A satirical look at the Philadelphia region and beyond. (All stories are fabricated, with no basis on fact.)
Friday, August 15, 2008
Coxswain with artificial voice not allowed to compete at Games
Garry Montorsi's dream of competing in the Beijing Games as a coxswain for the Canadian men's heavy weight eight rowing team came to an end yesterday morning.
The Olympic Governing Body (OGB) ruled that the device Montorsi uses to speak, because of years of heavy smoking, gives him an unfair advantage over other coxswains competing in the games.

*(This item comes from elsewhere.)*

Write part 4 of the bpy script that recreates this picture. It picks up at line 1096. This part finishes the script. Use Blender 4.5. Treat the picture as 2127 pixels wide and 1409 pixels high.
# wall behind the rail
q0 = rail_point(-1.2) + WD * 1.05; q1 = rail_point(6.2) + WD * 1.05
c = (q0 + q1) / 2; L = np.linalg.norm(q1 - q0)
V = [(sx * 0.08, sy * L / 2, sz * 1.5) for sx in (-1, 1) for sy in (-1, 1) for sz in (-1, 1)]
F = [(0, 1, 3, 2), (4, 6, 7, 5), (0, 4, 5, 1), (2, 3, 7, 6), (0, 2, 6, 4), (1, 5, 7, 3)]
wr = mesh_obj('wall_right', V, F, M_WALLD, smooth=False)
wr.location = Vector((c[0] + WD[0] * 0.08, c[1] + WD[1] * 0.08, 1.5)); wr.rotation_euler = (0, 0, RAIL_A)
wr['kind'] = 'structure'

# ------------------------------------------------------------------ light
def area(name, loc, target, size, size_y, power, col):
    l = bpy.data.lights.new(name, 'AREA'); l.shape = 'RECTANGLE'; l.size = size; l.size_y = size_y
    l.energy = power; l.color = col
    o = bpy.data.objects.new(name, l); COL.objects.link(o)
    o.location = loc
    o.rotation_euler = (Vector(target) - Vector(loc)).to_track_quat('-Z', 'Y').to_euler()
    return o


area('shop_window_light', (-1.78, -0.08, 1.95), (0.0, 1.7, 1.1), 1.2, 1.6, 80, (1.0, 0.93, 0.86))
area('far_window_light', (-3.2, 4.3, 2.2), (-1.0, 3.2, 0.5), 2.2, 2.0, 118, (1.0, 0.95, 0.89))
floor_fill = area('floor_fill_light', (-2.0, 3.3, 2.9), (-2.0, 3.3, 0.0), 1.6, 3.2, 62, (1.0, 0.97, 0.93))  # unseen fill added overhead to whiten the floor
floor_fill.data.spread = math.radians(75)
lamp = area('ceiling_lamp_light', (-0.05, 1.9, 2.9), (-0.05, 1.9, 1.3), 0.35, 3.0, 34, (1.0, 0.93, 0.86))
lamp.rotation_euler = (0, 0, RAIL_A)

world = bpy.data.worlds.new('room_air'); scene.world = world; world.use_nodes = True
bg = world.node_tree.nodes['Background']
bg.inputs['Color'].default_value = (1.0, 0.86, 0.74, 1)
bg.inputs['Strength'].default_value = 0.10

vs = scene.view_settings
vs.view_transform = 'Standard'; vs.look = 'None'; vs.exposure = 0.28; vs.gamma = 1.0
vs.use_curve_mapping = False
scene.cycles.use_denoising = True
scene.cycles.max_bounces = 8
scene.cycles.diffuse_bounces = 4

"It's not fair to the other athletes here in Beijing," said Yuri Fetisov, an OGB official. "With the device, his voice is very crisp and clear and somewhat louder."
Some coxswains agreed with the OGB decision. "During practice yesterday I heard Montorsi yelling 'stroke, stroke.' It was just so damn clear and understandable," said Australia's men's heavy weight eight coxswain Clinton Thomas.
Montorsi, 22,was born with a rare smoking problem. "I smoked from the time I was 6 or 7. It was just a problem I was born with," said Montorsi. "I had a doctor's note to smoke in class and on the playground. But never really learned to smoke in the pool."
So intense is his habit that he often smoked on board the scull while shouting signals, using his electrical voice box, for the rowers when he first began in the sport. Montorsi attempted to hold the cigarette out to the side so secondhand smoke would not drift into the rower's faces.
"He had a device to help him speak but on the top of it was a hole to place a cigarette. So he could talk and smoke," said Hal Garren, his coach at Winnipeg State University in Manitoba, Canada.
Because of the heavy smoking, Montorsi lost his voice around the age of 12 and became a coxswain at the age of of 15. He admitted that it was difficult in the beginning, but later he learned to accept his new voice device.
"In middle school [my friends and I] would go to the supermarket and I would yell,'Clean up in aisle four.' Minutes later store employees would arrive at a clean aisle. We would all crack up. At baseball games I would yell, 'And now batting...'" said a smiling Montorsi.
The OGB realizes this was a difficult decision and has offered Montorsi and his family a ten-day all-expense-paid vacation to Hong Kong and Nanjing.